The Vatican conveyed Pope Benedict XVI's condolences to Nigerians.

"With fervent prayers that almighty God will grant eternal peace to those who have died and consolation and strength to the homeless and injured, he invokes the divine gifts of wisdom, strength and peace upon the civil authorities and those engaged in the work of relief and rebuilding," Vatican Secretary of State Cardinal Tarcisio Bertone said in a statement.

As the fire raged Tuesday and a cloud of acrid black smoke spread, thousands of residents of Lagos' Abule Egba neighborhood had rushed to the scene to try to find missing family members being carried away by rescue workers.

Residents said a gang of thieves had been illegally tapping the pipe for months, carting away gasoline in tankers for resale.

Pipeline tapping is common in Nigeria, where a majority of the country's 130 million people live in poverty despite their country's role as Africa's leading crude-oil producer.

U.N. Secretary-General Kofi Annan expressed his condolences and called "for a review of the country's fuel supply management, as well as a thorough regional review of risks that could lead to other environmental or technological disasters in West Africa," U.N. spokesman Stephane Dujarric said in New York.

Massive corruption and mismanagement has left the country's refineries unable to meet demand, and fuel shortages are common. Christians heading home for Christmas, and Muslims preparing for an upcoming feast day, have jammed filling stations for days across Lagos, a massive city of 13 million people.

A single pilfered jerrycan of gasoline, sold on the black market, can equal two weeks of wages for a poor Nigerian.

Earlier this year, 150 people died in a similar incident and a 1998 pipeline fire killed 1,500. Many Nigerians feel they have gained little from decades of oil production in their country, saying gas flaring and oil spills have polluted lands while they remain poor as only a tiny elite grows rich.

Tuesday's blast was the worst in years.
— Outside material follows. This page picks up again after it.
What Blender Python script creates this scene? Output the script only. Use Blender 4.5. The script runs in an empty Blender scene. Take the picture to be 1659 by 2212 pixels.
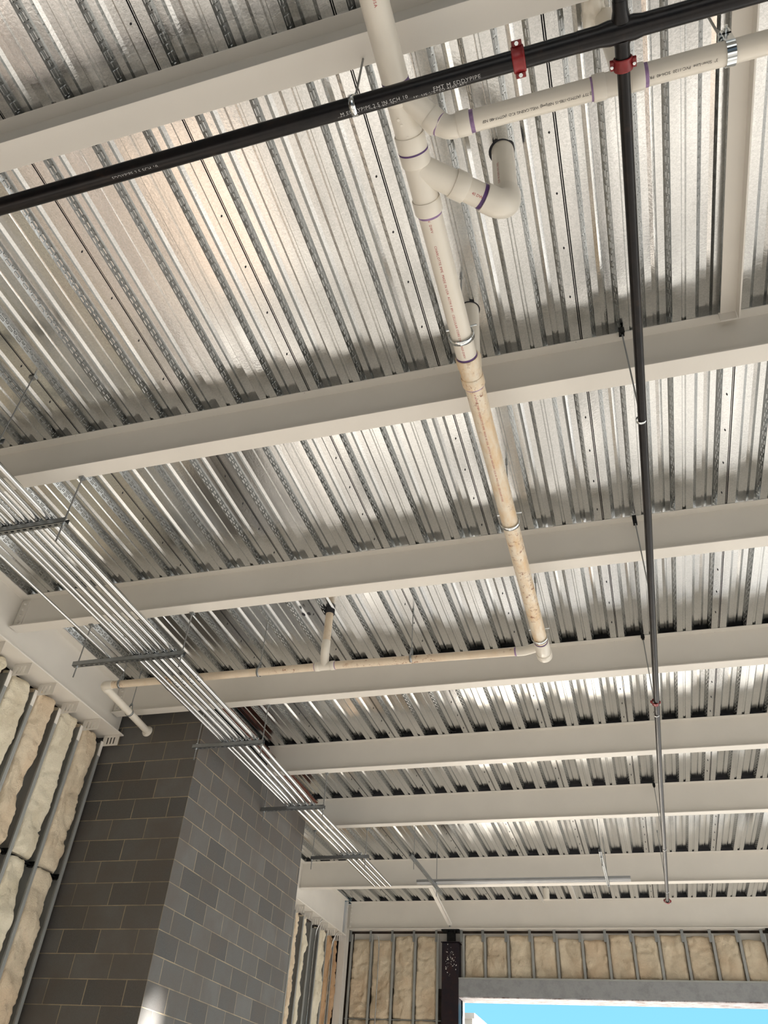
import bpy, bmesh, math, random
from mathutils import Vector, Matrix, noise

random.seed(7)
C = bpy.context.scene.collection
SC = bpy.context.scene

# ------------------------------------------------------------------ camera
YW, PI_, RO = -0.333329204, 0.700965695, 0.0781641395
fwd = Vector((math.sin(YW) * math.cos(PI_), math.cos(YW) * math.cos(PI_), math.sin(PI_)))
rgt = Vector((math.cos(YW), -math.sin(YW), 0))
up = rgt.cross(fwd)
R_ = rgt * math.cos(RO) + up * math.sin(RO)
U_ = -rgt * math.sin(RO) + up * math.cos(RO)
cd = bpy.data.cameras.new('camera')
cd.sensor_fit = 'VERTICAL'
cd.sensor_height = 36.0
cd.lens = 1685.86 / 2212 * 36.0
cd.clip_start = 0.05
cd.clip_end = 500
cam = bpy.data.objects.new('camera', cd)
C.objects.link(cam)
m = Matrix((R_, U_, -fwd)).transposed().to_4x4()
m.translation = Vector((0, 0, 1.6))
cam.matrix_world = m
SC.camera = cam

# ------------------------------------------------------------------ sky, sun, exposure
w = bpy.data.worlds.new('sky')
SC.world = w
w.use_nodes = True
nt = w.node_tree
nt.nodes.clear()
bg = nt.nodes.new('ShaderNodeBackground')
wo = nt.nodes.new('ShaderNodeOutputWorld')
tc = nt.nodes.new('ShaderNodeTexCoord')
sp = nt.nodes.new('ShaderNodeSeparateXYZ')
rp = nt.nodes.new('ShaderNodeValToRGB')
rp.color_ramp.elements[0].position = 0.0
rp.color_ramp.elements[0].color = (0.285, 0.72, 0.90, 1)
rp.color_ramp.elements[1].position = 0.6
rp.color_ramp.elements[1].color = (0.09, 0.34, 0.70, 1)
nt.links.new(tc.outputs['Generated'], sp.inputs[0])
nt.links.new(sp.outputs['Z'], rp.inputs[0])
nt.links.new(rp.outputs[0], bg.inputs[0])
nt.links.new(bg.outputs[0], wo.inputs[0])
bg.inputs[1].default_value = 1.0

sd = bpy.data.lights.new('sun', 'SUN')
sd.energy = 31.0
sd.angle = math.radians(1.4)
sd.color = (1.0, 0.95, 0.89)
so = bpy.data.objects.new('sun', sd)
C.objects.link(so)
# light travels towards -X, a little towards -Y, downwards
sun_dir = Vector((-0.97, -0.12, -0.208)).normalized()
so.rotation_euler = sun_dir.to_track_quat('-Z', 'Y').to_euler()
so.location = (20, 4, 15)

SC.view_settings.view_transform = 'Standard'
SC.view_settings.look = 'None'
SC.view_settings.exposure = 0.32
SC.view_settings.gamma = 1.0
SC.view_settings.use_curve_mapping = False
SC.render.engine = 'CYCLES'
SC.cycles.max_bounces = 8
SC.cycles.diffuse_bounces = 6
SC.cycles.glossy_bounces = 5
SC.cycles.sample_clamp_indirect = 6.0
SC.cycles.blur_glossy = 0.5

# ------------------------------------------------------------------ materials
class N:
    """small node helper"""
    def __init__(s, name):
        s.m = bpy.data.materials.new(name)
        s.m.use_nodes = True
        s.t = s.m.node_tree
        s.b = s.t.nodes['Principled BSDF']
        s.tc = s.t.nodes.new('ShaderNodeTexCoord')
    def new(s, k, **kw):
        n = s.t.nodes.new(k)
        for a, v in kw.items():
            setattr(n, a, v)
        return n
    def link(s, a, b):
        s.t.links.new(a, b)
    def coords(s, scale=(1, 1, 1), loc=(0, 0, 0), rot=(0, 0, 0)):
        mp = s.new('ShaderNodeMapping')
        mp.inputs['Scale'].default_value = scale
        mp.inputs['Location'].default_value = loc
        mp.inputs['Rotation'].default_value = rot
        s.link(s.tc.outputs['Object'], mp.inputs[0])
        return mp.outputs[0]
    def noise(s, vec, scale=5, detail=3, rough=0.5):
        n = s.new('ShaderNodeTexNoise')
        n.inputs['Scale'].default_value = scale
        n.inputs['Detail'].default_value = detail
        n.inputs['Roughness'].default_value = rough
        s.link(vec, n.inputs['Vector'])
        return n.outputs['Fac']
    def ramp(s, fac, *st):
        r = s.new('ShaderNodeValToRGB')
        e = r.color_ramp.elements
        while len(e) < len(st):
            e.new(0.5)
        for i, (p, c) in enumerate(st):
            e[i].position = p
            e[i].color = (c[0], c[1], c[2], 1) if hasattr(c, '__len__') else (c, c, c, 1)
        s.link(fac, r.inputs[0])
        return r.outputs[0]
    def math(s, op, a, b=None, c=None):
        n = s.new('ShaderNodeMath', operation=op)
        for i, v in enumerate((a, b, c)):
            if v is None:
                continue
            if isinstance(v, (int, float)):
                n.inputs[i].default_value = v
            else:
                s.link(v, n.inputs[i])
        return n.outputs[0]
    def mix(s, f, a, b):
        n = s.new('ShaderNodeMix', data_type='RGBA')
        for k, v in ((0, f), (6, a), (7, b)):
            if isinstance(v, (int, float)):
                n.inputs[k].default_value = v
            elif isinstance(v, tuple):
                n.inputs[k].default_value = (v[0], v[1], v[2], 1)
            else:
                s.link(v, n.inputs[k])
        return n.outputs[2]
    def bump(s, h, strength=0.3, dist=0.01):
        n = s.new('ShaderNodeBump')
        n.inputs['Strength'].default_value = strength
        n.inputs['Distance'].default_value = dist
        s.link(h, n.inputs['Height'])
        if s.b.inputs['Normal'].is_linked:
            s.link(s.b.inputs['Normal'].links[0].from_socket, n.inputs['Normal'])
        s.link(n.outputs[0], s.b.inputs['Normal'])
        return n
    def set(s, col=None, rough=None, metal=None):
        for k, v in (('Base Color', col), ('Roughness', rough), ('Metallic', metal)):
            if v is None:
                continue
            if isinstance(v, tuple):
                s.b.inputs[k].default_value = (v[0], v[1], v[2], 1)
            elif isinstance(v, (int, float)):
                s.b.inputs[k].default_value = v
            else:
                s.link(v, s.b.inputs[k])
        return s

M = {}
def paint(name, col, rough=0.45, var=0.06, scale=3, bump=0.05):
    n = N(name)
    f = n.noise(n.coords(), scale, 4)
    lo = tuple(c * (1 - var) for c in col)
    hi = tuple(min(1, c * (1 + var)) for c in col)
    n.set(n.ramp(f, (0.3, lo), (0.7, hi)), rough, 0)
    if bump:
        n.bump(n.noise(n.coords(), 60, 2), bump, 0.004)
    M[name] = n.m
    return n

# galvanised deck: streaked, spangled, softly mirror-like
def deck_mat(name, emboss):
    n = N(name)
    sp_ = n.new('ShaderNodeTexVoronoi')
    sp_.inputs['Scale'].default_value = 170
    n.link(n.coords(), sp_.inputs['Vector'])
    sepc = n.new('ShaderNodeSeparateColor')
    n.link(sp_.outputs['Color'], sepc.inputs[0])
    st = n.noise(n.coords((9, 0.25, 9)), 1.0, 3, 0.5)
    big = n.noise(n.coords((1.6, 0.8, 1)), 1.0, 3)
    a = n.math('ADD', n.math('MULTIPLY', sepc.outputs[0], 0.26), n.math('MULTIPLY', st, 0.20))
    a = n.math('ADD', a, n.math('MULTIPLY', big, 0.18))
    col = n.ramp(a, (0.16, (0.62, 0.63, 0.625)), (0.50, (0.83, 0.83, 0.82)))
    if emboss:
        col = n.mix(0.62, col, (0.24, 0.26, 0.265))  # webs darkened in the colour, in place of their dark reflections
    rough = n.ramp(n.noise(n.coords((12, 0.5, 12), (3, 1, 0)), 1.0, 3), (0.3, 0.12), (0.7, 0.26))
    n.set(col, rough, 1.0)
    n.bump(n.noise(n.coords((3, 0.8, 3)), 1.0, 1), 0.5, 0.010)
    n.bump(n.noise(n.coords(), 75, 3), 0.10, 0.004)
    n.bump(n.noise(n.coords(), 260, 2), 0.06, 0.002)
    if emboss:
        s = n.new('ShaderNodeSeparateXYZ')
        n.link(n.tc.outputs['Object'], s.inputs[0])
        y, z = s.outputs[1], s.outputs[2]
        v = n.math('DIVIDE', n.math('SUBTRACT', z, 5.62), 0.05)
        fy = n.math('FRACT', n.math('DIVIDE', y, 0.085))
        def box(x, c, h, soft):
            d = n.math('ABSOLUTE', n.math('SUBTRACT', x, c))
            return n.math('SUBTRACT', 1.0, n.math('SMOOTH_MIN', 1.0, n.math('MAXIMUM', 0.0, n.math('DIVIDE', n.math('SUBTRACT', d, h), soft)), 0.02))
        two = n.math('MAXIMUM', box(v, 0.30, 0.04, 0.10), box(v, 0.68, 0.04, 0.10))
        g1 = n.math('MULTIPLY', two, box(fy, 0.28, 0.20, 0.05))
        g2 = n.math('MULTIPLY', box(v, 0.5, 0.05, 0.10), box(fy, 0.76, 0.10, 0.05))
        h = n.math('MAXIMUM', g1, g2)
        n.bump(h, 1.0, 0.007)
    M[name] = n.m
deck_mat('deck', False)
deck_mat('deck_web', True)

paint('dark_gap', (0.02, 0.02, 0.025), 0.8, 0.1, bump=0)
paint('beam_paint', (0.72, 0.69, 0.635), 0.42, 0.03, 2.5, 0.06)
paint('white_paint', (0.72, 0.69, 0.64), 0.45, 0.04, 4, 0.05)
# black sprinkler pipe
n = N('black_pipe')
f = n.noise(n.coords((3, 3, 3)), 4, 6, 0.65)
n.set(n.ramp(f, (0.35, (0.004, 0.004, 0.005)), (0.60, (0.010, 0.008, 0.008)), (0.76, (0.030, 0.018, 0.012))), 0.30, 0)
n.b.inputs['Specular IOR Level'].default_value = 0.28
n.bump(n.noise(n.coords(), 90, 3), 0.15, 0.002)
M['black_pipe'] = n.m
# pvc
def pvc(name, base, stain=None):
    n = N(name)
    f = n.noise(n.coords(), 3, 4)
    c = n.ramp(f, (0.3, tuple(x * 0.94 for x in base)), (0.7, base))
    if stain:
        s1 = n.ramp(n.noise(n.coords((6, 2.2, 6)), 1.6, 6, 0.7), (0.42, 0.0), (0.66, 1.0))
        c = n.mix(s1, c, stain)
        s2 = n.ramp(n.noise(n.coords((1, 1, 1), (4, 2, 1)), 24, 6, 0.8), (0.55, 0.0), (0.62, 1.0))
        s3 = n.ramp(n.noise(n.coords(), 3.0, 2), (0.42, 0.0), (0.54, 1.0))
        c = n.mix(n.math('MULTIPLY', s2, s3), c, (0.25, 0.10, 0.045))
    n.set(c, 0.30, 0)
    n.b.inputs['Specular IOR Level'].default_value = 0.5
    M[name] = n.m
pvc('pvc', (0.76, 0.715, 0.63))
pvc('pvc_fitting', (0.74, 0.70, 0.62))
pvc('pvc_stained', (0.76, 0.68, 0.55), (0.66, 0.47, 0.27))
pvc('pvc_beige', (0.74, 0.63, 0.49), (0.68, 0.55, 0.41))
paint('primer', (0.085, 0.035, 0.15), 0.45, 0.25, 30, 0)
paint('primer_light', (0.27, 0.17, 0.33), 0.45, 0.3, 40, 0)
paint('ink_black', (0.03, 0.03, 0.03), 0.6, 0.1, bump=0)
paint('ink_white', (0.42, 0.42, 0.42), 0.6, 0.1, bump=0)
paint('ink_red', (0.42, 0.05, 0.06), 0.6, 0.1, bump=0)
paint('red_paint', (0.22, 0.012, 0.014), 0.36, 0.15, 12, 0.1)
def metal(name, col, rough, var=0.1, scale=8, metallic=1.0):
    n = N(name)
    f = n.noise(n.coords(), scale, 4)
    n.set(n.ramp(f, (0.3, tuple(c * (1 - var) for c in col)), (0.7, col)), rough, metallic)
    M[name] = n.m
    return n
metal('zinc', (0.80, 0.84, 0.86), 0.16)
metal('conduit', (0.66, 0.67, 0.67), 0.15, 0.06)
metal('tube_steel', (0.36, 0.37, 0.38), 0.30)
metal('strut', (0.36, 0.38, 0.39), 0.42, 0.12, 20)
metal('rod', (0.34, 0.35, 0.35), 0.45)
metal('stud', (0.40, 0.41, 0.40), 0.42, 0.10, 5, 0.35)
metal('stud_clip', (0.62, 0.62, 0.60), 0.45, 0.2, 18, 0.4)
metal('black_iron', (0.03, 0.03, 0.03), 0.5)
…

Thieves opened the conduit but left without fully sealing it and nearby residents rushed to collect the spurting gasoline with jerry cans, buckets and even plastic bags, witnesses said.

It was unclear what ignited the spilled fuel just after dawn.

"There were mothers there, little children," said Emmanuel Unokhua, an engineer who lives near the site of the blast. "I was begging them to go back."